Nous partons à pied chez Marie-Agnès, porte-parole du CSZHT. « C’est vous les journalistes ? » Devant nos pattes farcies de boue jusqu’aux genoux, elle a du mal à nous prendre au sérieux. Puis elle nous remet cinq dossiers. Changement d’ambiance, et 300 nouveaux arguments contre ce barrage. D’abord, pour les connaisseurs, la richesse d’une zone humide – zones en voie de disparition, parce qu’il est difficile de faire de l’argent avec de telles terres – est inestimable, ne serait-ce que pour les centaines d’espèces protégées et menacées ou la réalimentation des nappes phréatiques. « C’est une vallée qui a énormément de valeur, c’est la zone humide la plus importante du Tescou », nous avait rappelé Camille, du collectif des Bouilles. Le Conseil national de la protection de la nature a d’ailleurs donné un avis défavorable à la demande de dérogation sur les espèces protégées. Normalement cet avis suffit à tout arrêter. Le problème, c’est que la Compagnie d’aménagement des coteaux de Gascogne (CACG), société d’économie mixte, est maître d’œuvre, maître d’ouvrage, et contrôle le bureau d’études. Du coup, ça leur passe au-dessus. Marie-Agnès rajoute : « la CACG est en déficit : ils savent que si ce barrage ne se fait pas, il n’y en aura pas d’autres pour eux. » Et ils y vont carrément, multipliant par trois la taille du barrage par rapport aux besoins estimés par les études. « C’est une aberration par rapport au coût, c’est une dépense d’argent qui est inconsidérée !  » Plus de 8 millions sont nécessaires à la simple construction de la bête. Ce réservoir est destiné à l’irrigation de maïs pour l’agriculture intensive « pour moins d’une dizaine d’agriculteurs. Mais en fait on ne sait pas, il n’y a pas d’enquête pour savoir vraiment qui s’en servira, aucun n’a concrètement signé pour l’instant, on ne sait même pas si l’eau sera utilisée. »

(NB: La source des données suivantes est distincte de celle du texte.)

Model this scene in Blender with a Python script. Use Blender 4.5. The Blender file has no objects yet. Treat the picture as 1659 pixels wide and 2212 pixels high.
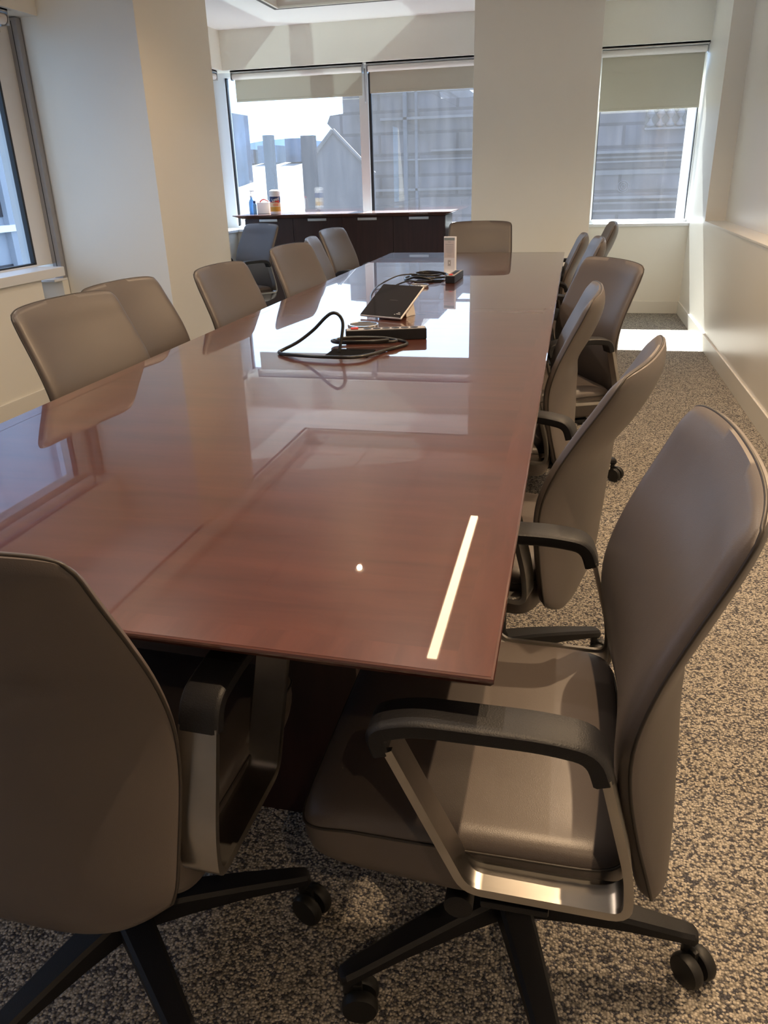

Nous partons ensuite (en voiture et présentables, cette fois) à la rencontre d’un des rares agriculteurs concernés qui s’oppose ouvertement au pharaonique projet. M. Lacoste et sa femme ont repris l’exploitation agricole familiale qui existe depuis plusieurs générations. Habitant tout à côté du lieu de construction du barrage, ils vont perdre environ 7 hectares de pâture. Son père protégeait déjà la vallée en refusant de signer pour un projet de base de loisirs et un autre d’enfouissement de déchets : bref, la vallée n’en est pas à sa première convoitise. Pour le sieur Lacoste, « les agriculteurs autour, ils savent aussi que ce n’est que de la nuisance pour eux. Ils ne pourront même pas pomper dedans. Mais bon, comme ils sont à la Fnsea, ils ne diront rien. » Lui n’y a jamais adhéré et ne compte pas s’agrandir, d’où sa position ouvertement contre le barrage. C’est donc très logiquement qu’il soutient, tout comme Marie-Agnès, « la grande bande d’a… enfin les jeunes, on va dire », sans qui la forêt serait peut-être déjà couchée.

Photo D.R.

1 Les zadistes s’attendent à une tentative d’expulsion et déboisement dès le 10 mars alors que le journal sera déjà sous presse. Affaire à suivre par ici et sur les ondes de Canal Sud à Toulouse.